GIVEN TASK: Locate the line bearing "Reconstruct this image" in the material below, then reproduce it and each following line up to and including the line bearing "SC.view_settings.exposure = 0.12".

---------------

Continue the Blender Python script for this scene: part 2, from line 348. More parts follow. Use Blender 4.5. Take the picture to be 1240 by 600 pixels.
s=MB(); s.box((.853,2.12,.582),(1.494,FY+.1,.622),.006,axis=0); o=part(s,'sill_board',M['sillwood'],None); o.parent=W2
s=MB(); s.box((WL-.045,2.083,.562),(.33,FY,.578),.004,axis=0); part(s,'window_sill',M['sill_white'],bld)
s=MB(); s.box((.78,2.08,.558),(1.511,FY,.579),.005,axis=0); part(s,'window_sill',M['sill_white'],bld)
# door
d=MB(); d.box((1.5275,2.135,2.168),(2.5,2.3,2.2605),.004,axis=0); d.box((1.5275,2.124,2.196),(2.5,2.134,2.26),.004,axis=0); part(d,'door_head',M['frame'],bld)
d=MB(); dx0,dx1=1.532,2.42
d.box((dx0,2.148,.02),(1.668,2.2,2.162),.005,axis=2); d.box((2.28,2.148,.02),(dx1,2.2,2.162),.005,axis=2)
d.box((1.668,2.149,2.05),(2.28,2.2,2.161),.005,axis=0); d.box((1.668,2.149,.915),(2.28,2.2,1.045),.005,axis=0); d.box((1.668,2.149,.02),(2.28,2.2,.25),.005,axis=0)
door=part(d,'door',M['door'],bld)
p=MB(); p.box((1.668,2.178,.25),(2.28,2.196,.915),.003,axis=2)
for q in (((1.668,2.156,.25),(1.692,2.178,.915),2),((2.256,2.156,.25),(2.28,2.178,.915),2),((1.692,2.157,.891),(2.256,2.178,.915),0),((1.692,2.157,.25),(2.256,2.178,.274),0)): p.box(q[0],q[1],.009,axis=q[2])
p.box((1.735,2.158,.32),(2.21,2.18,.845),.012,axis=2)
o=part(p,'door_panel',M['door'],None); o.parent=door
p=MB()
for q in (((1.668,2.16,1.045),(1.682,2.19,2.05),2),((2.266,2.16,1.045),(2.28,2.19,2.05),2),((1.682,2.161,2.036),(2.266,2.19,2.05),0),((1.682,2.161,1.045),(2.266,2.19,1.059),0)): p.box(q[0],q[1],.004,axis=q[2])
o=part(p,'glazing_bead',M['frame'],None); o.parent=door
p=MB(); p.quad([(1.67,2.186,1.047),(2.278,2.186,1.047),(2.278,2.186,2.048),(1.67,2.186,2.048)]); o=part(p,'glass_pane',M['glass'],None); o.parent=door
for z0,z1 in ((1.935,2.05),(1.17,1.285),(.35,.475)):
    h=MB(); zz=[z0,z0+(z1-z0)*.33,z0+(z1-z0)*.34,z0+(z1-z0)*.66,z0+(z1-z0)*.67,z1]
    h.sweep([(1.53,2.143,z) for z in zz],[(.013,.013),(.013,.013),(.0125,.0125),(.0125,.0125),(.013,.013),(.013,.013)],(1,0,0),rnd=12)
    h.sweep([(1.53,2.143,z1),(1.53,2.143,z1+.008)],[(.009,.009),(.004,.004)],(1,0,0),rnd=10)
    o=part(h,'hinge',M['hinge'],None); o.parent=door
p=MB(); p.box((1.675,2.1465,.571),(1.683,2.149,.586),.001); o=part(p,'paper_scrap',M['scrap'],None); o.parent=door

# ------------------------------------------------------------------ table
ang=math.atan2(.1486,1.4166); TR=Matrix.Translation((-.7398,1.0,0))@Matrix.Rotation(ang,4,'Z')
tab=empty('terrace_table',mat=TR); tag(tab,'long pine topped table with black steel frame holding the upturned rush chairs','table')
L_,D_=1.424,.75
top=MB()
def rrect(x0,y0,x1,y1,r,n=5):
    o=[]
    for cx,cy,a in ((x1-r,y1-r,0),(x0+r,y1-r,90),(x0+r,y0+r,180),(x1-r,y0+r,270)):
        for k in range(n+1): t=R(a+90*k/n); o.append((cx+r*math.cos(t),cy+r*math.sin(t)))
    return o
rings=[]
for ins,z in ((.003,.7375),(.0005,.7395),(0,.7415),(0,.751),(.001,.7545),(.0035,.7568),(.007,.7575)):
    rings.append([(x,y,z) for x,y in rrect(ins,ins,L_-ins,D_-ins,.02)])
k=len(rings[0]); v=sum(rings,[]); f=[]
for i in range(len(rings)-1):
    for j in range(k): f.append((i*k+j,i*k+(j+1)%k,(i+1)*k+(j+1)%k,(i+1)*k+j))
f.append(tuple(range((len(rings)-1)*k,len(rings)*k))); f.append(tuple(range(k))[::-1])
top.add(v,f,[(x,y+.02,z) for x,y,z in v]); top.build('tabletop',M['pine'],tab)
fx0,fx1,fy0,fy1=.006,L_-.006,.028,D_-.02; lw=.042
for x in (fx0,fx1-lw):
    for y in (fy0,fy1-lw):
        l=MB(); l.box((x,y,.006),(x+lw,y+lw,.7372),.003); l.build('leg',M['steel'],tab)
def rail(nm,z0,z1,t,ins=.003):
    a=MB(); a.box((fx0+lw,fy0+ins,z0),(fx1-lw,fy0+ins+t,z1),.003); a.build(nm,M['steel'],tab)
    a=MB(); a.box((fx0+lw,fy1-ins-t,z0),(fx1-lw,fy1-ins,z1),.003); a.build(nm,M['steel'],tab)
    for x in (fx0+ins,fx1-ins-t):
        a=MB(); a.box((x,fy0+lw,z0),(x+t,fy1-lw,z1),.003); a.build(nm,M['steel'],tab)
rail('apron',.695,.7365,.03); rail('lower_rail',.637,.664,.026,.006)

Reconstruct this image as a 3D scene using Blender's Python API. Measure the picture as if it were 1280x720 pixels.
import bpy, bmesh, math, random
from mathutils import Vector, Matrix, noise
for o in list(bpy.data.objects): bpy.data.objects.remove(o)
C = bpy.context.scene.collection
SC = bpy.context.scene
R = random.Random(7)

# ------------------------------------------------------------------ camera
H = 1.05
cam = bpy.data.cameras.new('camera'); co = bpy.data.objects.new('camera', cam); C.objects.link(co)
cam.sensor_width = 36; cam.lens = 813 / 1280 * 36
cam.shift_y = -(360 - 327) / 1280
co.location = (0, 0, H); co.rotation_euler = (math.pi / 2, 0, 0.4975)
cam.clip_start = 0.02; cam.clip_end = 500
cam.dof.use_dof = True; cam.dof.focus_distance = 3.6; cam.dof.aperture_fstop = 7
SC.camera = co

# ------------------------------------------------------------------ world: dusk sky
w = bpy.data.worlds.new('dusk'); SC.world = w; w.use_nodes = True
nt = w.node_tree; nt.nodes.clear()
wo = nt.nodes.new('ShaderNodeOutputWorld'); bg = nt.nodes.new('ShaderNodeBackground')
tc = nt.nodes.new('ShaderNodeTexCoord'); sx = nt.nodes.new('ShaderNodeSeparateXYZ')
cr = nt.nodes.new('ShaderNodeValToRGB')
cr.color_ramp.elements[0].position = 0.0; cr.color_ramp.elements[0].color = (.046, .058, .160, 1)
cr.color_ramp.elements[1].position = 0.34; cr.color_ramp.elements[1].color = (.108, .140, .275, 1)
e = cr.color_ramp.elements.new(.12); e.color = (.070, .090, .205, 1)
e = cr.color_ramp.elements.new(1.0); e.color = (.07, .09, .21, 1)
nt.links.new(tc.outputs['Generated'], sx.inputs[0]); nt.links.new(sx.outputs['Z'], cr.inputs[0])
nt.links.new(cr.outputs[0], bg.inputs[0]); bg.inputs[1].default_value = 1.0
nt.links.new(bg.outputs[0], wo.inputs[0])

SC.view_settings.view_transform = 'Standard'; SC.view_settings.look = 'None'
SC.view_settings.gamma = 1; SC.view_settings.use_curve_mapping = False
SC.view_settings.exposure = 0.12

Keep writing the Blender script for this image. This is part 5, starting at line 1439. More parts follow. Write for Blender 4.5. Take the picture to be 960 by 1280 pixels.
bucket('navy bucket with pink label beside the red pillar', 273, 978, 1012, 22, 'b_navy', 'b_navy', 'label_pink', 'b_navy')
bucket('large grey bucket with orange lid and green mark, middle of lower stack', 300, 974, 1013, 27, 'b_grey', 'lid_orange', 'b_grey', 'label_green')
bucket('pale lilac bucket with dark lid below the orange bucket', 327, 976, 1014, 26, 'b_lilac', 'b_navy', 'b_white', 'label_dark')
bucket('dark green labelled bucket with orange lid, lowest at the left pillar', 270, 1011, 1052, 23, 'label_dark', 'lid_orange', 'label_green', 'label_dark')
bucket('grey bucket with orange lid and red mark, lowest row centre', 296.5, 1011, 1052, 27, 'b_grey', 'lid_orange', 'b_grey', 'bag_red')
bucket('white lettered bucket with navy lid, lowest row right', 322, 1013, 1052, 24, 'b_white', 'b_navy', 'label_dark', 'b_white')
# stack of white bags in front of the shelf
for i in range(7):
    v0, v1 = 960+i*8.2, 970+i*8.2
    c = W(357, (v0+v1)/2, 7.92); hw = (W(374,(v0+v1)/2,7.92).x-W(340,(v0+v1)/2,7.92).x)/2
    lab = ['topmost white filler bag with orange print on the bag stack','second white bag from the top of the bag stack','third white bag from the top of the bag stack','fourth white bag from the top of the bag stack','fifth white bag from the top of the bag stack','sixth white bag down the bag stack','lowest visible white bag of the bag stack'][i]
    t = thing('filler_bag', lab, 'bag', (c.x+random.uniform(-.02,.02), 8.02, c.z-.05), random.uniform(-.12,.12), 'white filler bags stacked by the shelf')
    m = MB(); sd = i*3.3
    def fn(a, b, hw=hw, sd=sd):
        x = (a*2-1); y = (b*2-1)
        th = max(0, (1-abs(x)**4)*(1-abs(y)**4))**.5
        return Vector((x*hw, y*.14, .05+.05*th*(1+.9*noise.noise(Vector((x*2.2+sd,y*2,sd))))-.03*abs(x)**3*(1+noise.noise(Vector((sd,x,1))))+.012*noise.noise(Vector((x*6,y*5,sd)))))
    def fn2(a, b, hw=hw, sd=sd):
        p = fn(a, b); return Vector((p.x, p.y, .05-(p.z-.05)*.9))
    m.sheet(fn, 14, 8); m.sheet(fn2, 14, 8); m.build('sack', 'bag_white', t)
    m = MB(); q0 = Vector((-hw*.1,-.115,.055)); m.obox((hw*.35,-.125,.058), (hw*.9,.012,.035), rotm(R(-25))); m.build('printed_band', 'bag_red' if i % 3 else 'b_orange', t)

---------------

TASK RESPONSE:
Reconstruct this image as a 3D scene using Blender's Python API. Measure the picture as if it were 1280x720 pixels.
import bpy, bmesh, math, random
from mathutils import Vector, Matrix, noise
for o in list(bpy.data.objects): bpy.data.objects.remove(o)
C = bpy.context.scene.collection
SC = bpy.context.scene
R = random.Random(7)

# ------------------------------------------------------------------ camera
H = 1.05
cam = bpy.data.cameras.new('camera'); co = bpy.data.objects.new('camera', cam); C.objects.link(co)
cam.sensor_width = 36; cam.lens = 813 / 1280 * 36
cam.shift_y = -(360 - 327) / 1280
co.location = (0, 0, H); co.rotation_euler = (math.pi / 2, 0, 0.4975)
cam.clip_start = 0.02; cam.clip_end = 500
cam.dof.use_dof = True; cam.dof.focus_distance = 3.6; cam.dof.aperture_fstop = 7
SC.camera = co

# ------------------------------------------------------------------ world: dusk sky
w = bpy.data.worlds.new('dusk'); SC.world = w; w.use_nodes = True
nt = w.node_tree; nt.nodes.clear()
wo = nt.nodes.new('ShaderNodeOutputWorld'); bg = nt.nodes.new('ShaderNodeBackground')
tc = nt.nodes.new('ShaderNodeTexCoord'); sx = nt.nodes.new('ShaderNodeSeparateXYZ')
cr = nt.nodes.new('ShaderNodeValToRGB')
cr.color_ramp.elements[0].position = 0.0; cr.color_ramp.elements[0].color = (.046, .058, .160, 1)
cr.color_ramp.elements[1].position = 0.34; cr.color_ramp.elements[1].color = (.108, .140, .275, 1)
e = cr.color_ramp.elements.new(.12); e.color = (.070, .090, .205, 1)
e = cr.color_ramp.elements.new(1.0); e.color = (.07, .09, .21, 1)
nt.links.new(tc.outputs['Generated'], sx.inputs[0]); nt.links.new(sx.outputs['Z'], cr.inputs[0])
nt.links.new(cr.outputs[0], bg.inputs[0]); bg.inputs[1].default_value = 1.0
nt.links.new(bg.outputs[0], wo.inputs[0])

SC.view_settings.view_transform = 'Standard'; SC.view_settings.look = 'None'
SC.view_settings.gamma = 1; SC.view_settings.use_curve_mapping = False
SC.view_settings.exposure = 0.12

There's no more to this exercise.